A fragata Medusa partiu de Rochefort a 17 de junho de 1816 na companhia de três navios. Levava a bordo o novo governador do Senegal, que acabava de passar para jurisdição francesa. «O comando foi entregue ao senhor Duroys de Chaumareys […]. À sua ignorância juntava-se, por outro lado, um espírito leviano e um egoísmo que o fez faltar a todas as suas obrigações», escreveram Zurcher e Margollé em Naufrágios Célebres (ed. Inquérito), de acordo com os relatos de dois sobreviventes.
Mais lesta que o resto da frota, a Medusa deixou os outros navios para trás. Encalhou ao largo da Mauritânia a 4 de junho, quanto eram distribuídas amêndoas a bordo, um ritual de batismo para quem atravessava pela primeira vez os trópicos. «Foi durante estas brincadeiras, que duraram três horas, que podemos chamar de mortais, que tudo sucedeu. O senhor de Chaumareys presidia a esta farsa». Face ao contratempo, «o governador do Senegal forneceu instruções para a construção de uma jangada que ele acreditava poder transportar 200 homens com víveres», uma vez que «as seis embarcações a bordo foram julgadas incapazes de suportar os 400 homens presentes».
A maior parte destes 400 homens foram distribuídos pelos escaleres e pela chalupa, aos quais a jangada foi amarrada. Mas tornando-se esta um peso incómodo, acabaram por soltar as amarras e deixá-la entregue à sua sorte, com perto de 150 pessoas a bordo.
«Os náufragos encontravam-se tão apertados uns contra os outros que era-lhes quase impossível remar. Muitos deles tinham uma grande parte do corpo dentro de água. […] Ninguém orientara o abastecimento, em resultado disso encontraram apenas um saco contendo 25 libras de biscoitos, contudo o saco tinha-se molhado e os biscoitos ficaram reduzidos a uma pasta. A fome era inevitável.
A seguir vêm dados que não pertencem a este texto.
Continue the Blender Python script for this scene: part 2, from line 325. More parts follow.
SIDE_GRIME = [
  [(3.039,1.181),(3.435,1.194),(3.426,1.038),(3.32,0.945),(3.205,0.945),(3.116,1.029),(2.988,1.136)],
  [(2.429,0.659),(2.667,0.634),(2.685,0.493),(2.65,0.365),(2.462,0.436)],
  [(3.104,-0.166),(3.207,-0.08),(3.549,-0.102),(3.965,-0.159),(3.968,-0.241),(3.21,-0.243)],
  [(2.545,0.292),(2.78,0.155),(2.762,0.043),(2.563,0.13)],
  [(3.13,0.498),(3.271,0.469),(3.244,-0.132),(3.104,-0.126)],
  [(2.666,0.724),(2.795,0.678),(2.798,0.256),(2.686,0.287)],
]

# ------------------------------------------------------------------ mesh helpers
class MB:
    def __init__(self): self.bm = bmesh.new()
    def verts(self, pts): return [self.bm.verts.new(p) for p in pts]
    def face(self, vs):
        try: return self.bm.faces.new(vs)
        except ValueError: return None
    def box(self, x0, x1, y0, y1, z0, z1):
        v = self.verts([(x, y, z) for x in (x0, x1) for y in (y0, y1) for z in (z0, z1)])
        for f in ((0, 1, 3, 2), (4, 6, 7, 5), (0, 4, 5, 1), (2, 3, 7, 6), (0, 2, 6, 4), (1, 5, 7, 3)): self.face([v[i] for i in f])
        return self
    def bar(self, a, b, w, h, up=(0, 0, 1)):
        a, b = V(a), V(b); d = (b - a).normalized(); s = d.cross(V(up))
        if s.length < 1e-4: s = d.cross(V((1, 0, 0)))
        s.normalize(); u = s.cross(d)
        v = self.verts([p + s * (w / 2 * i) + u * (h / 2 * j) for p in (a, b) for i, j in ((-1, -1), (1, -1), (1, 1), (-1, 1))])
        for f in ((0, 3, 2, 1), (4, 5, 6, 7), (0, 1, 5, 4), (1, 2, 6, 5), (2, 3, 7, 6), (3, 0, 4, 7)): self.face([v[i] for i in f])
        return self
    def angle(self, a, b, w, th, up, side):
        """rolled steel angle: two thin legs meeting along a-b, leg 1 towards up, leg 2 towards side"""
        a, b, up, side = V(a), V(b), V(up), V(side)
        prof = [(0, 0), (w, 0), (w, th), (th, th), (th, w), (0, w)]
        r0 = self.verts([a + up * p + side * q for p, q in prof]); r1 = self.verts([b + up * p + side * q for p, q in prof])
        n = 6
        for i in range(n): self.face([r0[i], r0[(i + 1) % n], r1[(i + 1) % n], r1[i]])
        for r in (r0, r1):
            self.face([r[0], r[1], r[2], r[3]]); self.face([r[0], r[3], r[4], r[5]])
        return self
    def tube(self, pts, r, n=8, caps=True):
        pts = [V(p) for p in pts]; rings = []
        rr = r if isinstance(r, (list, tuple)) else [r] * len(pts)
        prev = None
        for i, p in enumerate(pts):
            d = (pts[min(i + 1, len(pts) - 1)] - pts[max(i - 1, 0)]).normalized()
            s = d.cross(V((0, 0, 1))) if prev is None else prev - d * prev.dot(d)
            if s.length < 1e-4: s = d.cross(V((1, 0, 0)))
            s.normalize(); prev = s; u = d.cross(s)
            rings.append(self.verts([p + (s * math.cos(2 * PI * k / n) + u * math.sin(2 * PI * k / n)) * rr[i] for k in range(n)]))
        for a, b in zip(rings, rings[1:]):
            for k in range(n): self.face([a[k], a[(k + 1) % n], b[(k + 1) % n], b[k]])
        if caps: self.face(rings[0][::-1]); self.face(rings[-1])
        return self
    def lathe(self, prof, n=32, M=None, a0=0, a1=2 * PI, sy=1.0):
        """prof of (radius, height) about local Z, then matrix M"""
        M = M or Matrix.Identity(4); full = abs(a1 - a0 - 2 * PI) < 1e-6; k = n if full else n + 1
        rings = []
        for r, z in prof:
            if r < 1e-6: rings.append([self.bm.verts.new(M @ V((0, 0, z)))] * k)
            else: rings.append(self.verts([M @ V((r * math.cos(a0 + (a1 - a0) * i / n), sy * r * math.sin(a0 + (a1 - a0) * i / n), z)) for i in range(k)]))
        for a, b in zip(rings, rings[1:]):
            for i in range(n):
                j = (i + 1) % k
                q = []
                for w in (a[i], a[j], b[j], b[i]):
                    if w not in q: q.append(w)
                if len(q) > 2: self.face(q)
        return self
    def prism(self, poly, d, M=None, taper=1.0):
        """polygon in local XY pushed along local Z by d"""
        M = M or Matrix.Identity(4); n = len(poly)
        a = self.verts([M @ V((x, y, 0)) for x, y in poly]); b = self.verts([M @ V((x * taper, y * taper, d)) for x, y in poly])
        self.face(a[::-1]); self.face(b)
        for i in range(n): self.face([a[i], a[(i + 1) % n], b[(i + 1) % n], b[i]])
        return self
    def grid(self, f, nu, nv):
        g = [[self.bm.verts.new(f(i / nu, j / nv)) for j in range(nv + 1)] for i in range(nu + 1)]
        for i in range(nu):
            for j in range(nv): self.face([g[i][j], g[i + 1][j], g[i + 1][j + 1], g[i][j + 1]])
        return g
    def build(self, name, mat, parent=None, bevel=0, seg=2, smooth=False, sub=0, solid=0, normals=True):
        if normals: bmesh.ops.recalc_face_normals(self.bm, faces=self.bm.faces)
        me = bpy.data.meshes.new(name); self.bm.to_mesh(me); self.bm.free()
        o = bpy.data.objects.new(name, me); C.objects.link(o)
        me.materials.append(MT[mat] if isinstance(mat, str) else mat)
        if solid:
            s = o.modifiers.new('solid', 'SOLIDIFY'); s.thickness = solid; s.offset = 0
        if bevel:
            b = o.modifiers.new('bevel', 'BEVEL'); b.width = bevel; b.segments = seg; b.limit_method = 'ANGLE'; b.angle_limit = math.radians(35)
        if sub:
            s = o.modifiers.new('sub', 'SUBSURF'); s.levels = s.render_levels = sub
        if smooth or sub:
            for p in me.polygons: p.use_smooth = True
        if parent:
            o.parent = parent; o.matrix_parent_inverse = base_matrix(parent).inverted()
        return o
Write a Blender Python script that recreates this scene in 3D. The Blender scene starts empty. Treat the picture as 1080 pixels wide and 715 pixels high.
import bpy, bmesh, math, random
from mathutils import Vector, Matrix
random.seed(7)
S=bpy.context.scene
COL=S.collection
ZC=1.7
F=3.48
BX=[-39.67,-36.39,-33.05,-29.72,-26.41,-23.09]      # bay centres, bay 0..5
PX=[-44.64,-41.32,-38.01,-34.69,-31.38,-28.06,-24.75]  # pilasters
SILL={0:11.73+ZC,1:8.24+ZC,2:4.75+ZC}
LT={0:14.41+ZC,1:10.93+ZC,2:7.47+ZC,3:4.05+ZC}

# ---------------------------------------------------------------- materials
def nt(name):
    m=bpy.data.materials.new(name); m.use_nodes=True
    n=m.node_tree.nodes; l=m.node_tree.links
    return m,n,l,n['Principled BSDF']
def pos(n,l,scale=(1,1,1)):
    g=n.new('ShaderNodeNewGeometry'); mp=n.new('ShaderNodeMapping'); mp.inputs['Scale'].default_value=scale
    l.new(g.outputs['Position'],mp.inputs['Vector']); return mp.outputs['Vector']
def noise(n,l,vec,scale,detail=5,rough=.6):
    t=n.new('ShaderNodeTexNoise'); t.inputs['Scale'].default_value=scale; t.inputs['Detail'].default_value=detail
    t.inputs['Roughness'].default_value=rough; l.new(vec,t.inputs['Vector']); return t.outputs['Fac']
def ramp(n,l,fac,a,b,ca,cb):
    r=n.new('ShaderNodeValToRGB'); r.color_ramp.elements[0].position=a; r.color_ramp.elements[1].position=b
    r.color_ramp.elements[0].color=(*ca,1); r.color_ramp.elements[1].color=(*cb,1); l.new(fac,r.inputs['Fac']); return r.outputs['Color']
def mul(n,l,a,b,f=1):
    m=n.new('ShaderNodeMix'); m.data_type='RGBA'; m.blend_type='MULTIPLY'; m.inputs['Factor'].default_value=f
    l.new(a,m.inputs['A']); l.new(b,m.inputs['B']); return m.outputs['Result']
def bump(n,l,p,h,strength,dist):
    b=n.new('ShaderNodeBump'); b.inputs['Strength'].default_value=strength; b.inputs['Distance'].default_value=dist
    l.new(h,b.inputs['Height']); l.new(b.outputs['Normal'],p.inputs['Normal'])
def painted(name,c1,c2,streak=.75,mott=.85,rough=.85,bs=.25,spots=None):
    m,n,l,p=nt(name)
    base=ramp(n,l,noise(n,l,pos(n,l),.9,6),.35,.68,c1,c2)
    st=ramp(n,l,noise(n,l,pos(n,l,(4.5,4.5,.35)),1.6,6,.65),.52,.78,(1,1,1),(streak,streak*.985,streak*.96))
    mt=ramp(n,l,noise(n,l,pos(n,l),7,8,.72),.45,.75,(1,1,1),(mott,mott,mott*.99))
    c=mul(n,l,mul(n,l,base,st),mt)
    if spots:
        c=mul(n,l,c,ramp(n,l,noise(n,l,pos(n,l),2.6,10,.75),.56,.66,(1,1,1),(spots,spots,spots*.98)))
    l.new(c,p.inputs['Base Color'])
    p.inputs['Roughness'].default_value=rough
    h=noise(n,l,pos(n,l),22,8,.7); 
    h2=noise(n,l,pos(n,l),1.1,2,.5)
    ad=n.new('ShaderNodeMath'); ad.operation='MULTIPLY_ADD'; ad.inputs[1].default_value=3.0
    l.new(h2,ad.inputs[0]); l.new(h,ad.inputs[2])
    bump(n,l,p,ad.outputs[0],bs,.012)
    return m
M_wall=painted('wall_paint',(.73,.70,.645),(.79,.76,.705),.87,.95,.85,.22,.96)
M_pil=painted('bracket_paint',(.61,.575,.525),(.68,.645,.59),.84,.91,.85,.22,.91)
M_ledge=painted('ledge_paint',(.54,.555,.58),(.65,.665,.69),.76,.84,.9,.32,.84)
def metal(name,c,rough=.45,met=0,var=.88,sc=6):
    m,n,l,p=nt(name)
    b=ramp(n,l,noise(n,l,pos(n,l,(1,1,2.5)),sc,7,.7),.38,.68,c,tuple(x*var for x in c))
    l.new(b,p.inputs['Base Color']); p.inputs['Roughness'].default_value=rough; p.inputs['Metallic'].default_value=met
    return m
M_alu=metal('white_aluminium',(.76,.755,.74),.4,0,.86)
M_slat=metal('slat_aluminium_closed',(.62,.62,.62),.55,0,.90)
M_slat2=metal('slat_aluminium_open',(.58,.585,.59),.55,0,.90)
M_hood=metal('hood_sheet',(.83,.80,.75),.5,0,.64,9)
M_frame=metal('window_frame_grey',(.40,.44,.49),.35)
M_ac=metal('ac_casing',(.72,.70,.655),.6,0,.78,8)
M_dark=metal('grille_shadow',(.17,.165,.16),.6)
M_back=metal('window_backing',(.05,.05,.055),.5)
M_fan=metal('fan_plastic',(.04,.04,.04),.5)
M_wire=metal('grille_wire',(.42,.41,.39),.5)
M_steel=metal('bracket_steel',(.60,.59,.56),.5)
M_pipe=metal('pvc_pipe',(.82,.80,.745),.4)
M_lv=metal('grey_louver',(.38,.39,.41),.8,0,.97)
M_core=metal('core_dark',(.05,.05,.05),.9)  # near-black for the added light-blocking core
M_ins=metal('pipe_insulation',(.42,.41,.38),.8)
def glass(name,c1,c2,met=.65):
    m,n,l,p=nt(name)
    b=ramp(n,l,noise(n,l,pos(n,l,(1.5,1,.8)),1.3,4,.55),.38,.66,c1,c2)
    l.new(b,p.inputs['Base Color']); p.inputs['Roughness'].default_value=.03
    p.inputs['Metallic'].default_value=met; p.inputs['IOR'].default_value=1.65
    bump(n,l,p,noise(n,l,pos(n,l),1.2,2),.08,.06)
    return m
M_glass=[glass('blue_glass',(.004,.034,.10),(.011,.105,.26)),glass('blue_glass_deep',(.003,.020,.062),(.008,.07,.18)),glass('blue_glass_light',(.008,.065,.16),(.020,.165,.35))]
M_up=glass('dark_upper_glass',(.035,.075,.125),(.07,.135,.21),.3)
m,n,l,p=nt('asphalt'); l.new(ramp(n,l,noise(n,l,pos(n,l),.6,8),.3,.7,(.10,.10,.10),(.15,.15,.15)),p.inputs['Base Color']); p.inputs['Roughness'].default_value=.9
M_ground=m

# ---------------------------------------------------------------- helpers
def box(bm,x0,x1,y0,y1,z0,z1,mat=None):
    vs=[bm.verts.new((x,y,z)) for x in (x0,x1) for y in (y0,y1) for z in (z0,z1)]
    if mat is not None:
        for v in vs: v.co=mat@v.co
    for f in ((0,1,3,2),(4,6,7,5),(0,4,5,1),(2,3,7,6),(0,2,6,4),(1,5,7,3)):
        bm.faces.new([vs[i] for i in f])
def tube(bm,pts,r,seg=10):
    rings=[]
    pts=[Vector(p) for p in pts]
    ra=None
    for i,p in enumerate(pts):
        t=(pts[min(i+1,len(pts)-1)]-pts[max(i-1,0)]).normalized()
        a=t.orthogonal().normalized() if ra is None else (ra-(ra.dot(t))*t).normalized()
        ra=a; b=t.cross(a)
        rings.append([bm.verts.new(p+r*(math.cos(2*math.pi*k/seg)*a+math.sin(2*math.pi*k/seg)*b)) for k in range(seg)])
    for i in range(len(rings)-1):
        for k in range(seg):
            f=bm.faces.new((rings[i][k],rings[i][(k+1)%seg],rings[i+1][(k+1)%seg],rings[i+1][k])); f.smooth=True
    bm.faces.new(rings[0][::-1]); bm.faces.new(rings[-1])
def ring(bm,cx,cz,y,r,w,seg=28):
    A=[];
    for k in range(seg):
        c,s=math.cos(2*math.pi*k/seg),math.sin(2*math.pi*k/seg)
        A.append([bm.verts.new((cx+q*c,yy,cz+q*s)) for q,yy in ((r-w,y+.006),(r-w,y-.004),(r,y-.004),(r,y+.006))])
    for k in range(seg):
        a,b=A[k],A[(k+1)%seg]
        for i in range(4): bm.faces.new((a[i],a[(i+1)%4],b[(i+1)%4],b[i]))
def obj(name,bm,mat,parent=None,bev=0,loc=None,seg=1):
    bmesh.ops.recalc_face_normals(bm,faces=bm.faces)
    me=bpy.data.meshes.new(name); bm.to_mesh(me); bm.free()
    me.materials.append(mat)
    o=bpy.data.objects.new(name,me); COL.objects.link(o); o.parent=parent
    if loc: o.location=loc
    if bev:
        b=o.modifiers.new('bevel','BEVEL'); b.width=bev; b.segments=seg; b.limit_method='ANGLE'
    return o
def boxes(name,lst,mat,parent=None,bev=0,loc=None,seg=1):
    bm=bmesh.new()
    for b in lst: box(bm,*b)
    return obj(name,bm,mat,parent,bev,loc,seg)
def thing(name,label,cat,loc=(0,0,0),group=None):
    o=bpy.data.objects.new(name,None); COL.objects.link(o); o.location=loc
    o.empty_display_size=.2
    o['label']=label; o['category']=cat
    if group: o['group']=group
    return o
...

Para beber tinham apenas seis barricas de vinho e duas pequenas pipas de água. […] Chegou-se calmamente à noite que se tornou assustadora, pois o vento aumentou muito de intensidade. Cada vez que as ondas levantavam uma das extremidades da jangada, os passageiros caíam uns por cima dos outros e ouviam-se, sem cessar, gritos de desespero. Quando o dia nasceu, verificámos que cerca de vinte homens haviam desaparecido».
«Os soldados e os marinheiros, sentindo-se perdidos, começaram a beber excessivamente. Furiosos, gritavam que os queriam trair, que era preciso morrerem todos juntos e tentaram, de facto, destruir a jangada cortando as amarrações. […] Um combate terrível teve então lugar, com golpes de machado, sabres, baionetas e facas. […] Aos primeiros sinais de dia, constatou-se que mais de 60 homens haviam morrido». Começaram aí os atos de canibalismo. Às tantas, «desprezámos de tal forma a vida que muitos de nós não temiam tomar banho quando se avistavam tubarões».
Quando só 15 náufragos pareciam ter alguma hipótese de sobrevivência, os moribundos foram lançados ao mar. No dia 17 de manhã avistaram um ponto ao longe. «A visão desta embarcação espalhou entre nós uma alegria difícil de descrever». Mas logo se abateu sobre eles a dúvida e a desilusão – o navio parecia afastar-se. «Para acalmar o nosso desespero procurámos algum consolo no sono». Passaram duas horas de incerteza e de tormento no interior de uma espécie de tenda montada em cima dos troncos. Até que um homem pôs a cabeça de fora e gritou de alegria ao ver o brigue ao lado da jangada. Estavam salvos.